■ **Task brief**
Reproduce the material that follows, please, but only from its first line to the line containing "SC.view_settings.exposure = 0.66;", inclusive.

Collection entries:
════════
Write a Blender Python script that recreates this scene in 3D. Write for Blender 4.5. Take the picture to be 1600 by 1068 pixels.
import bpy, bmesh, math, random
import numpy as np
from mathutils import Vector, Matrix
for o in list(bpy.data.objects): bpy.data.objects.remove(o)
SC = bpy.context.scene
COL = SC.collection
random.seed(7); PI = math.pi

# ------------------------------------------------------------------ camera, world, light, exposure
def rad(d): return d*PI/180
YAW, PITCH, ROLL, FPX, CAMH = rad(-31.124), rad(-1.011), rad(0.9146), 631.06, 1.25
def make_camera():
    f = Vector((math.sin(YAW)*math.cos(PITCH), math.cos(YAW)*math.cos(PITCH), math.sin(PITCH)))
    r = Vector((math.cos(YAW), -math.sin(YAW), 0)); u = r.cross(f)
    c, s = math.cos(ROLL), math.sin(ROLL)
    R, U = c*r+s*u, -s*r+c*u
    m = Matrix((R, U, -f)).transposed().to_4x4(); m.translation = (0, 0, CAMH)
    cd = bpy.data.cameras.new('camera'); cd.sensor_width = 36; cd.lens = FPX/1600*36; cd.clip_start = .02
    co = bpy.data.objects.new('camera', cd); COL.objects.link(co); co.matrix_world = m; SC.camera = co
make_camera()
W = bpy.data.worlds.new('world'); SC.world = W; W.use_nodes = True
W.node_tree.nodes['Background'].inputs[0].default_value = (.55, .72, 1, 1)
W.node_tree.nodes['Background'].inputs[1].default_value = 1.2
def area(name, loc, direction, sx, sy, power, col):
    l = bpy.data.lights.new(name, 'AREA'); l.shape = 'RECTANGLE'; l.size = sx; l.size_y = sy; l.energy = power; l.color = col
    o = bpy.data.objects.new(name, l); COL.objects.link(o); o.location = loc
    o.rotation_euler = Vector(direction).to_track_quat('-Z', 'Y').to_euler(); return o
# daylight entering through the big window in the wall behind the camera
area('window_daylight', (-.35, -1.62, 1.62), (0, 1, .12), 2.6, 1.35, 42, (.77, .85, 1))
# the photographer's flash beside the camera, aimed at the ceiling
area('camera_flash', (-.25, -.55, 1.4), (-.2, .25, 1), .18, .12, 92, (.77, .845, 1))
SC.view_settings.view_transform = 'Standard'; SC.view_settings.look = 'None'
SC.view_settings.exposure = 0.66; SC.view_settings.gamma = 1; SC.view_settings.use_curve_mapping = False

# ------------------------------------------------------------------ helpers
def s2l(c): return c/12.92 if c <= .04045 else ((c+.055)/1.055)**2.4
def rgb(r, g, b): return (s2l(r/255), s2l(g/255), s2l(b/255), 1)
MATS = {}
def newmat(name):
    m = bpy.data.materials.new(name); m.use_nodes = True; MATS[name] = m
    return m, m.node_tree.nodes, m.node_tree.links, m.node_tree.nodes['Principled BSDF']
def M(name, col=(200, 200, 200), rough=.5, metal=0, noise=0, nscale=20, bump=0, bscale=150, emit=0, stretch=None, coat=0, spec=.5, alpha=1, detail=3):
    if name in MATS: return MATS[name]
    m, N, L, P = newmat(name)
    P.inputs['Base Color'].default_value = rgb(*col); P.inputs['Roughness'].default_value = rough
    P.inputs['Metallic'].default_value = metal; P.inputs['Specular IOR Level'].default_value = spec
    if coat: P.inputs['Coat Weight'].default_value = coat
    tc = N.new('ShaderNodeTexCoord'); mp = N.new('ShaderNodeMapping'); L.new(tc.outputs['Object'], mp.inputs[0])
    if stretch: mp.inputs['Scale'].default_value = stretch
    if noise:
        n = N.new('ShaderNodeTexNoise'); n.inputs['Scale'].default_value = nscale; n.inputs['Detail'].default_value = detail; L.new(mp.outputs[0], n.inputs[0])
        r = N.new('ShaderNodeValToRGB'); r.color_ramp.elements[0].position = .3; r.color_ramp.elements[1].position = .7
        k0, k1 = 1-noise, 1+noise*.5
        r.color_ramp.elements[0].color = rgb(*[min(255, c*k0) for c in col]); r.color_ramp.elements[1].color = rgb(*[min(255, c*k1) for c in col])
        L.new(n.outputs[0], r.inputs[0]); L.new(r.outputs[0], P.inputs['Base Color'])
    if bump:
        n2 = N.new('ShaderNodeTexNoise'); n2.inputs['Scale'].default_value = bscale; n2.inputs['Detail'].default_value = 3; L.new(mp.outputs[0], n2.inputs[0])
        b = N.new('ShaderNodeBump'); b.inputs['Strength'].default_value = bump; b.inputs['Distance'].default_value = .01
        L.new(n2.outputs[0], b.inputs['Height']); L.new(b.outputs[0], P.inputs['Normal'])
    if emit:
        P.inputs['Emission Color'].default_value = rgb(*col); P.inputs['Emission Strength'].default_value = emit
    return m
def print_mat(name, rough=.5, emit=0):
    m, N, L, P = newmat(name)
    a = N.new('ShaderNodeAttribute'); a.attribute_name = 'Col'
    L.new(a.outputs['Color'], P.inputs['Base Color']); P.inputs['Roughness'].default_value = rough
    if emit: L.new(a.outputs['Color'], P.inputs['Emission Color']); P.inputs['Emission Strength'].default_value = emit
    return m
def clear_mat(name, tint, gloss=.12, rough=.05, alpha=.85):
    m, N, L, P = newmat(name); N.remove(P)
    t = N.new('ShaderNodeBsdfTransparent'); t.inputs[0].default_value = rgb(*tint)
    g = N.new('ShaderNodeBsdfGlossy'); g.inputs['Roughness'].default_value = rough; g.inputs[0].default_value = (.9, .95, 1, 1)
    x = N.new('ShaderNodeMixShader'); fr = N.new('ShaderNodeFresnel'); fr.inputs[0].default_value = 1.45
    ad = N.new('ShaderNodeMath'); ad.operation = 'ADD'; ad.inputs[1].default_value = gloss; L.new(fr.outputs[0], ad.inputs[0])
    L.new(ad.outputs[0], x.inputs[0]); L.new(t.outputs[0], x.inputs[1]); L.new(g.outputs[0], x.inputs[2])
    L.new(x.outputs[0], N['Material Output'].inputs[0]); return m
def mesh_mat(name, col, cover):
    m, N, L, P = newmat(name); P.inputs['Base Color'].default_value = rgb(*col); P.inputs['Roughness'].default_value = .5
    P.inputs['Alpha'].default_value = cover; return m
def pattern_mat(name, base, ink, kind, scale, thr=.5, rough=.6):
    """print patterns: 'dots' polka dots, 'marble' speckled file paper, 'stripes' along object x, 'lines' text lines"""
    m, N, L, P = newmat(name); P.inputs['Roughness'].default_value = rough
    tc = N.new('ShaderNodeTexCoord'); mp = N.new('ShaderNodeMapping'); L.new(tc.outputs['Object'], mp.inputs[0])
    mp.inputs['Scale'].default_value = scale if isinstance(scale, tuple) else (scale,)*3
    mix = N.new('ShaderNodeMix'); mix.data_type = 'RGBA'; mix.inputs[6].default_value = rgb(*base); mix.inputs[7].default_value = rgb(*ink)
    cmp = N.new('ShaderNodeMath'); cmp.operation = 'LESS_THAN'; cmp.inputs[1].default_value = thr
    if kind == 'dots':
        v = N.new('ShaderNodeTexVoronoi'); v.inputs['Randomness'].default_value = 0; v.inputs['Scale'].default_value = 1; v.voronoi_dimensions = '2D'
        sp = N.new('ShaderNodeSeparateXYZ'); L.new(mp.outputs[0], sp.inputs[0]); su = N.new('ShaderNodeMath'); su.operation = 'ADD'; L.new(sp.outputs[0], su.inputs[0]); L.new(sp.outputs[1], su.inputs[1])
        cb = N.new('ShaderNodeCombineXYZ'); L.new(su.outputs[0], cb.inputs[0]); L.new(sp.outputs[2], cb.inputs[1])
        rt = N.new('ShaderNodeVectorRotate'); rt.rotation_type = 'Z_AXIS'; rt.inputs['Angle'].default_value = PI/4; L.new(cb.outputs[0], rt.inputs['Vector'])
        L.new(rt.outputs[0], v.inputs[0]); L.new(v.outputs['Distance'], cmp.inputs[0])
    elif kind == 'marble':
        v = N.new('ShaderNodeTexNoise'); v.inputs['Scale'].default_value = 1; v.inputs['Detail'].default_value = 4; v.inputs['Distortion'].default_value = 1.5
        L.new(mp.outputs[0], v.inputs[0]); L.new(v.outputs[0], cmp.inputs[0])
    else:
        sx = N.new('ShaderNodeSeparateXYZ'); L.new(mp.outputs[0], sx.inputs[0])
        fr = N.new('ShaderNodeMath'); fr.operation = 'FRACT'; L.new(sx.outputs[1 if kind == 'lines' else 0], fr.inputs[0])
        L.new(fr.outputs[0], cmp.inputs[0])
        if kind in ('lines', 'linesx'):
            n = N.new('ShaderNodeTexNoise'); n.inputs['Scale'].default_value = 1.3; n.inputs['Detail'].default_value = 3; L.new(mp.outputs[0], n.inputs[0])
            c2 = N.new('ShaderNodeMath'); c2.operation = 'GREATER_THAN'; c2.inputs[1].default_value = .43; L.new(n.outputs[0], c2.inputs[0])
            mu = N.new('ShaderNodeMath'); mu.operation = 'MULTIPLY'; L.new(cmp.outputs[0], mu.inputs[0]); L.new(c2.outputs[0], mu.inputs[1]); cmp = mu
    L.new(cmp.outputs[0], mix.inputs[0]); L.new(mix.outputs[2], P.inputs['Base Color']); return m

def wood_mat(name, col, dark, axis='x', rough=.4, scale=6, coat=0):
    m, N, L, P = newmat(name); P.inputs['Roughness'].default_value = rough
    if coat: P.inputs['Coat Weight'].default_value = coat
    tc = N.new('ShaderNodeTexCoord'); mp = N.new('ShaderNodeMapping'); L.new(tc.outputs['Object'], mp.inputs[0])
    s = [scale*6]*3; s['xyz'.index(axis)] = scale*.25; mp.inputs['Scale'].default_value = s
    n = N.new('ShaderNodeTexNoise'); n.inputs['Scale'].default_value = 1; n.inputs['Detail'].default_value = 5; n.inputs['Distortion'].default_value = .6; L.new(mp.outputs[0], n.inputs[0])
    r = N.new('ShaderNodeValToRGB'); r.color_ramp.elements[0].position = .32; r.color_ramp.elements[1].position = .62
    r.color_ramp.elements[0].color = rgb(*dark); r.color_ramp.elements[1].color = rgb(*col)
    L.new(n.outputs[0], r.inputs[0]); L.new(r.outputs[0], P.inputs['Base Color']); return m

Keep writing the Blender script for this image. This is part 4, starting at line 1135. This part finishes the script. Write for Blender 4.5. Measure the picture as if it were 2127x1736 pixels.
════════
■ **The answer**
Write a Blender Python script that recreates this scene in 3D. Write for Blender 4.5. Take the picture to be 1600 by 1068 pixels.
import bpy, bmesh, math, random
import numpy as np
from mathutils import Vector, Matrix
for o in list(bpy.data.objects): bpy.data.objects.remove(o)
SC = bpy.context.scene
COL = SC.collection
random.seed(7); PI = math.pi

# ------------------------------------------------------------------ camera, world, light, exposure
def rad(d): return d*PI/180
YAW, PITCH, ROLL, FPX, CAMH = rad(-31.124), rad(-1.011), rad(0.9146), 631.06, 1.25
def make_camera():
    f = Vector((math.sin(YAW)*math.cos(PITCH), math.cos(YAW)*math.cos(PITCH), math.sin(PITCH)))
    r = Vector((math.cos(YAW), -math.sin(YAW), 0)); u = r.cross(f)
    c, s = math.cos(ROLL), math.sin(ROLL)
    R, U = c*r+s*u, -s*r+c*u
    m = Matrix((R, U, -f)).transposed().to_4x4(); m.translation = (0, 0, CAMH)
    cd = bpy.data.cameras.new('camera'); cd.sensor_width = 36; cd.lens = FPX/1600*36; cd.clip_start = .02
    co = bpy.data.objects.new('camera', cd); COL.objects.link(co); co.matrix_world = m; SC.camera = co
make_camera()
W = bpy.data.worlds.new('world'); SC.world = W; W.use_nodes = True
W.node_tree.nodes['Background'].inputs[0].default_value = (.55, .72, 1, 1)
W.node_tree.nodes['Background'].inputs[1].default_value = 1.2
def area(name, loc, direction, sx, sy, power, col):
    l = bpy.data.lights.new(name, 'AREA'); l.shape = 'RECTANGLE'; l.size = sx; l.size_y = sy; l.energy = power; l.color = col
    o = bpy.data.objects.new(name, l); COL.objects.link(o); o.location = loc
    o.rotation_euler = Vector(direction).to_track_quat('-Z', 'Y').to_euler(); return o
# daylight entering through the big window in the wall behind the camera
area('window_daylight', (-.35, -1.62, 1.62), (0, 1, .12), 2.6, 1.35, 42, (.77, .85, 1))
# the photographer's flash beside the camera, aimed at the ceiling
area('camera_flash', (-.25, -.55, 1.4), (-.2, .25, 1), .18, .12, 92, (.77, .845, 1))
SC.view_settings.view_transform = 'Standard'; SC.view_settings.look = 'None'
SC.view_settings.exposure = 0.66; SC.view_settings.gamma = 1; SC.view_settings.use_curve_mapping = False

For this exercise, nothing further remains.